5.2 General Approach and Equipment Requirements for PCRT via Swept Sine Input:
5.2.1 PCRT systems comprise hardware and software capable of inducing vibrations, recording the component response to the induced vibrations, and analyzing the data collected. Inputting a swept sine wave into the part has proven to be an effective means of introducing mechanical vibration and can be achieved with a high-quality signal generator coupled with an appropriate active transducer in physical contact with the part. Collection of the part’s resonance response is achieved by recording the signal received by an appropriate passive vibration transducer. The software required to analyze the available data may include a variety of suitable statistical analysis and pattern recognition tools. Measurement accuracy and repeatability are extremely important to the application of PCRT.
5.2.2 Hardware Requirements—A swept sine wave signal generator and response measurement system operating over the desired frequency range of the test part are required with accuracy better than 0.002 %. The signal generator should be calibrated to applicable industry standards. Transducers must be operable over same frequency range. Three transducers are typically used; one Drive transducer and two Receive transducers. Transducers typically operate in a dry environment, providing direct contact coupling to the part under examination. However, noncontacting response methods can operate suitably when parts are wet or oil-coated. Other than fixturing and transducer contact, no other contact with the part is allowed as these mechanical forces dampen certain vibrations. For optimal examination, parts should be placed precisely on the transducers (generally, ±0.062 in. (1.6 mm) in each axis provides acceptable results). The examination nest and cabling shall isolate the Drive from Receive signals and ground returns, so as to not produce (mechanical or electrical) cross talk between channels. Excessive external vibration or audible noise, or both, will compromise the measurements.
5.3 Constraints and Limitations:
5.3.1 PCRT cannot separate parts based on visually detectable anomalies that do not affect the structural integrity of the part. It may be necessary to provide additional visual inspection of parts to identify these indications.
5.3.2 Excessive variation in part geometry or base material properties may limit the sensitivity of PCRT PTI examination.
5.3.3 A direct measurement of a single geometric dimension of a region undergoing a material state change, such as the case depth (in centimeters or inches) of an induction hardened region, is generally not possible with PCRT PTI. The frequency changes are dependent on the total volumetric effect of the process that causes the material state change. With accurately trained acceptability limits, however, PCRT PTI is very effective at screening populations of components for acceptable and unacceptable processing.
5.3.4 PCRT will only work with stiff objects that provide resonances whose peak quality factor (Q) values are greater than 500. Non-rigid materials or very thin-walled parts will not yield useful Q values.

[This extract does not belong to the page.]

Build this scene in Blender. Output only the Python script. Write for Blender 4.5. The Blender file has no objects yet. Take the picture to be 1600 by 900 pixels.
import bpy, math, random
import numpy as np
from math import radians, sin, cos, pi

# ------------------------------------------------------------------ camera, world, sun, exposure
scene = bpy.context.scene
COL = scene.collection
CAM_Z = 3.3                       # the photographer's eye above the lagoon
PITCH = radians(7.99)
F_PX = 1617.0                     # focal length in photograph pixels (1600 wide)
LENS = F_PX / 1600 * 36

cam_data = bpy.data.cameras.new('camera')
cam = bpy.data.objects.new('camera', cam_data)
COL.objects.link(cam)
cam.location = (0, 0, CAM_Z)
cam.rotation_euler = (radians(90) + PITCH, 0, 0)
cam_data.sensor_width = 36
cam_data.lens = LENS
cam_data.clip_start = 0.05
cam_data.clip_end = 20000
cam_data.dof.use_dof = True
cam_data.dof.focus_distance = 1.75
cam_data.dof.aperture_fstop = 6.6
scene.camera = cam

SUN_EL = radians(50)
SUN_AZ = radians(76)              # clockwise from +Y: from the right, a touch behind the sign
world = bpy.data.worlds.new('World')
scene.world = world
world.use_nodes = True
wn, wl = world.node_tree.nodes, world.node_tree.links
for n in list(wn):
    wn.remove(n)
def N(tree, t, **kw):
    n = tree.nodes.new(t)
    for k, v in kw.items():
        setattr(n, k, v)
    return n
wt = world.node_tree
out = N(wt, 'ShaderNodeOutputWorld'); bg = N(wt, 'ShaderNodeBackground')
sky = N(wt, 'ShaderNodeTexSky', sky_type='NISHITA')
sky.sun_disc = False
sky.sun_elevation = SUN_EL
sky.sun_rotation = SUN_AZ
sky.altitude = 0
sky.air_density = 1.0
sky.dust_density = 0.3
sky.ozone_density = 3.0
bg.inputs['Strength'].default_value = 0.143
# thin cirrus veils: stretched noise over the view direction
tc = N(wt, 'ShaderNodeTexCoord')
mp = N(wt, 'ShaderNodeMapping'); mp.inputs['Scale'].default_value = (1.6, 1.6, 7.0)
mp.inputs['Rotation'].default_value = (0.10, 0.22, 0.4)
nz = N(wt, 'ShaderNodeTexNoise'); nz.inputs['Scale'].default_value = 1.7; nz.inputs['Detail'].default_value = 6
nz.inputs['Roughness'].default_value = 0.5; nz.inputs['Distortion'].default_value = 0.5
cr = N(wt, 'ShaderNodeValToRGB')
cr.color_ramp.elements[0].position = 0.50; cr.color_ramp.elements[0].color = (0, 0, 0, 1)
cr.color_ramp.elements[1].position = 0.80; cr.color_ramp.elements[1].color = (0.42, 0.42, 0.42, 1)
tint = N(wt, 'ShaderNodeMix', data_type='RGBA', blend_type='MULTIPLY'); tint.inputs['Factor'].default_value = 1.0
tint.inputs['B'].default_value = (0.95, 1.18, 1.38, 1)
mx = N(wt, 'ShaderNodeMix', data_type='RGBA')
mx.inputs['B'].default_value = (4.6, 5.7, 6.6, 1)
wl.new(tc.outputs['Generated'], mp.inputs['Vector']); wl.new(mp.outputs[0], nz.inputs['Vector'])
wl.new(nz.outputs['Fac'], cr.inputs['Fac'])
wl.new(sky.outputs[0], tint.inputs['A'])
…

5.3.5 While PCRT can be applied to painted and coated parts in many cases, the presence of some surface coatings such as vibration absorbing materials and heavy oil layers may limit or preclude the application of PCRT.
5.3.6 While PCRT PTI examination can be applied to parts over a wide range of temperatures, it cannot be applied to parts that are rapidly changing temperature. The part temperature should be stabilized before collecting resonance data.
5.3.7 Misclassified parts in the teaching set, along with the presence of unknown anomalies in the teaching set, can significantly reduce the accuracy and sensitivity of PCRT.
Scope
1.1 This practice covers a general procedure for using the Process Compensated Resonance Testing (PCRT) via swept sine input method to perform Part-to-Itself (PTI) examination on populations of newly manufactured and in-service parts. PCRT detects resonance pattern differences in metallic and non-metallic parts. Practice E2534 for Defect Detection with PCRT and Practice E3081 for Outlier Screening with PCRT cover the development and application of PCRT sorting modules that inspect a part at a single point in time. These methods use the resonance frequency spectra recorded from test parts and perform different statistical analyses to compare test parts to reference populations. These comparisons include, and must compensate for, the normal geometric, material, and processing variations present in any population of parts. In many applications, however, the user may need to evaluate the effects of a single processing step or in-service load in isolation from other sources of variation. For example, a manufacturer may want to perform process monitoring and control on a heat treatment or hardening process. A maintainer may want to evaluate the effect of service cycles in an engine. A PCRT PTI examination measures the resonance frequency spectrum of a part at two points in time, such as before and after a manufacturing process step, and calculates the change in resonance frequencies to evaluate the effect of the intervening process. Control limits can be set on the frequency change to field a PTI PASS/FAIL inspection capability. The limits may be based on training populations of parts with acceptable and unacceptable levels of change, model predictions of the effects of part changes, or criteria derived from process control practices. Manufacturing processes and in-service loads that can be evaluated with a PCRT PTI inspection include, but are not limited to heat treatment, hot isostatic pressing (HIP), shot peening, induction hardening, carburization, coating, thermal history changes, residual stress changes, creep, plastic deformation, corrosion, and fatigue. This practice is intended for use with instruments capable of exciting, measuring, recording, and analyzing multiple, whole body, mechanical vibration resonance frequencies in acoustic or ultrasonic frequency ranges, or both.
1.2 Units—The values stated in inch-pound units are to be regarded as standard. The values given in parentheses are mathematical conversions to SI units that are provided for information only and are not considered standard.
1.3 This standard does not purport to address all of the safety concerns, if any, associated with its use. It is the responsibility of the user of this standard to establish appropriate safety, health, and environmental practices and determine the applicability of regulatory limitations prior to use.
1.4 This international standard was developed in accordance with internationally recognized principles on standardization established in the Decision on Principles for the Development of International Standards, Guides and Recommendations issued by the World Trade Organization Technical Barriers to Trade (TBT) Committee.